### WRITTEN TASK
Output, please, exactly those lines of the listing that come before the line with "COL = scene.collection", along with that line itself.

── SUPPLIED MATERIAL ──

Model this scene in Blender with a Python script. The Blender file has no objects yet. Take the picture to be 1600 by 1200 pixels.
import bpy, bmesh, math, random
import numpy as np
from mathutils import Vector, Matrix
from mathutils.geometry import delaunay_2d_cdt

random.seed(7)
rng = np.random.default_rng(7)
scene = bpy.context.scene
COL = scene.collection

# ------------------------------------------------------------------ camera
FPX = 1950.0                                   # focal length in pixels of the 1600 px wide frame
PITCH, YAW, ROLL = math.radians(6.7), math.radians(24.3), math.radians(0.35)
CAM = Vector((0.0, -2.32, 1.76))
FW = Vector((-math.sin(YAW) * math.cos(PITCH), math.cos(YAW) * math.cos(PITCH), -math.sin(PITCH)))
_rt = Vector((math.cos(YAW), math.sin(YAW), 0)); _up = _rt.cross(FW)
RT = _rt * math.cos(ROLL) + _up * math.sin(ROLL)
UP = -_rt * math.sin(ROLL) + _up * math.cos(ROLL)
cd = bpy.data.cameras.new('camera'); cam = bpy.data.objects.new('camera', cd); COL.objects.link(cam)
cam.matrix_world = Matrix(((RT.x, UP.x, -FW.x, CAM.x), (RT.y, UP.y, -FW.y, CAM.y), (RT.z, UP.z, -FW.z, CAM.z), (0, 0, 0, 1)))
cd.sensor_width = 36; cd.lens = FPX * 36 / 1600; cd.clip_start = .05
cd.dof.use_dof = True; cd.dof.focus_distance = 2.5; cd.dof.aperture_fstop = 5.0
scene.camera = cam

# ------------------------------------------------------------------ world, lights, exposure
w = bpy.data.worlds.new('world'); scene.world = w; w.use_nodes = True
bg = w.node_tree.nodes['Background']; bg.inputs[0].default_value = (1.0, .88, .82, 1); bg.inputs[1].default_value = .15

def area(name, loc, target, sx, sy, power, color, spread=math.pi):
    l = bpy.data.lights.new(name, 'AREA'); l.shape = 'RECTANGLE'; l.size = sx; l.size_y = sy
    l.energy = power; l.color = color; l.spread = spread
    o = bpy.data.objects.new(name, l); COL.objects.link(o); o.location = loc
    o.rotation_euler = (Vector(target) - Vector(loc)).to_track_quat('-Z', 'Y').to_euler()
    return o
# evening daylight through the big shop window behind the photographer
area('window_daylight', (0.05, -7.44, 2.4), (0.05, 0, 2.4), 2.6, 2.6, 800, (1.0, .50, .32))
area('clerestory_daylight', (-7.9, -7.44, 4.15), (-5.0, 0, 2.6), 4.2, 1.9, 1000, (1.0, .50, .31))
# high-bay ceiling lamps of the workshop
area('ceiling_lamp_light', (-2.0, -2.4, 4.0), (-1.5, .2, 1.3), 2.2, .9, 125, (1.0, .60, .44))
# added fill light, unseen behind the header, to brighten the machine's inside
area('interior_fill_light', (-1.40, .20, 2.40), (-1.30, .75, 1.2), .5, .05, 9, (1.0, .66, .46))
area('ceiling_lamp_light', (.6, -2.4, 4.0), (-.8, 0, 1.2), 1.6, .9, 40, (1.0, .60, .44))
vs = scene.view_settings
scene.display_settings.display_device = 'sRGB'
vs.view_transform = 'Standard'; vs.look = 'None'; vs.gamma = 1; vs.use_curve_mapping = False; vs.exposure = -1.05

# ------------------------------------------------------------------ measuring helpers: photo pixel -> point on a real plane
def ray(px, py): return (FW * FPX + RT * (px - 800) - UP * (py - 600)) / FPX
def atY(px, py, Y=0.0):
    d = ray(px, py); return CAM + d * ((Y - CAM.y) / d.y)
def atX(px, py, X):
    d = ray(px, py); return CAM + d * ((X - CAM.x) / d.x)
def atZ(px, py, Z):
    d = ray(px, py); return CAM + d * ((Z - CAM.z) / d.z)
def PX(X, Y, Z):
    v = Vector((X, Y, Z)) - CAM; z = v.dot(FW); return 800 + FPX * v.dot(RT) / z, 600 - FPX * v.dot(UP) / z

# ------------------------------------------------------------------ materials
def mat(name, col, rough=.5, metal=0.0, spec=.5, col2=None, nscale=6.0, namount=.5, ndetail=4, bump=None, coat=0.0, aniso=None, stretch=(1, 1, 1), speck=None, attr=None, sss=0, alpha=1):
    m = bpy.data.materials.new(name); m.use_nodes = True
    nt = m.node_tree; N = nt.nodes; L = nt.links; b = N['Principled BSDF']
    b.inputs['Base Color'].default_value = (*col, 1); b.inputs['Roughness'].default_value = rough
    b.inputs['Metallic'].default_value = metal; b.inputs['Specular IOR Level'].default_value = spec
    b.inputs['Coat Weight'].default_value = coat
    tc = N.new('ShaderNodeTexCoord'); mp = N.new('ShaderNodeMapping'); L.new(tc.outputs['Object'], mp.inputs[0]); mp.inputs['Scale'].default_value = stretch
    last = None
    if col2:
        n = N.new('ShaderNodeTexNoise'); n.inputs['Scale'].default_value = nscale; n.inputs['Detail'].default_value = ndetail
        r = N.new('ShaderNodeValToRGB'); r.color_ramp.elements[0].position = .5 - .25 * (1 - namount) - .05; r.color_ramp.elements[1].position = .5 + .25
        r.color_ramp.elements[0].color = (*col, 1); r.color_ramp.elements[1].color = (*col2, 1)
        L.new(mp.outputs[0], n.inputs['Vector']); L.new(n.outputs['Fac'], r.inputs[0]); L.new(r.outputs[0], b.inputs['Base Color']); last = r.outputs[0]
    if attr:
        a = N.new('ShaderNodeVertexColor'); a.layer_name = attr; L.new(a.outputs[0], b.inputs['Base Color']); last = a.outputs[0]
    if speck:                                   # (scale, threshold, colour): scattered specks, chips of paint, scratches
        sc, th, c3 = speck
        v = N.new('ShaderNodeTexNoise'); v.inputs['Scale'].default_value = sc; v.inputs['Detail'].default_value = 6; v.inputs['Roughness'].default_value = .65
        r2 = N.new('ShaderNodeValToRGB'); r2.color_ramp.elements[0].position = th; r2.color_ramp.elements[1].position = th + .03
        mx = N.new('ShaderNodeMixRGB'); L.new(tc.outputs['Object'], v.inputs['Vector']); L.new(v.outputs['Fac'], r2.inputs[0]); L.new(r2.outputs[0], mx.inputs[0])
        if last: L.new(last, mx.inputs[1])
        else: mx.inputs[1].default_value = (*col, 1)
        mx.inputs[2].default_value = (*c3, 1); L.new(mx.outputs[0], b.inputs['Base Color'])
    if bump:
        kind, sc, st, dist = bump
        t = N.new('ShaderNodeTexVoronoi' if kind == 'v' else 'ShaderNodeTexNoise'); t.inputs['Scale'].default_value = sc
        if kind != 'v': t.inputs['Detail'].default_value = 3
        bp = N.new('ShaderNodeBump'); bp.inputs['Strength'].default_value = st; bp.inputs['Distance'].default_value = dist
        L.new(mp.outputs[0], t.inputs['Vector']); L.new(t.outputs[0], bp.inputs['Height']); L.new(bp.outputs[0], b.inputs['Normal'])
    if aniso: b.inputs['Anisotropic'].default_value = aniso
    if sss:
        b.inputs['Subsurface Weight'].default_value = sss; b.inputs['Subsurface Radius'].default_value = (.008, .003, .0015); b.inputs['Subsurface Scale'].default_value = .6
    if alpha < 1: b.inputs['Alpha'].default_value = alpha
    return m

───

### EXERCISE SOLUTION
Model this scene in Blender with a Python script. The Blender file has no objects yet. Take the picture to be 1600 by 1200 pixels.
import bpy, bmesh, math, random
import numpy as np
from mathutils import Vector, Matrix
from mathutils.geometry import delaunay_2d_cdt

random.seed(7)
rng = np.random.default_rng(7)
scene = bpy.context.scene
COL = scene.collection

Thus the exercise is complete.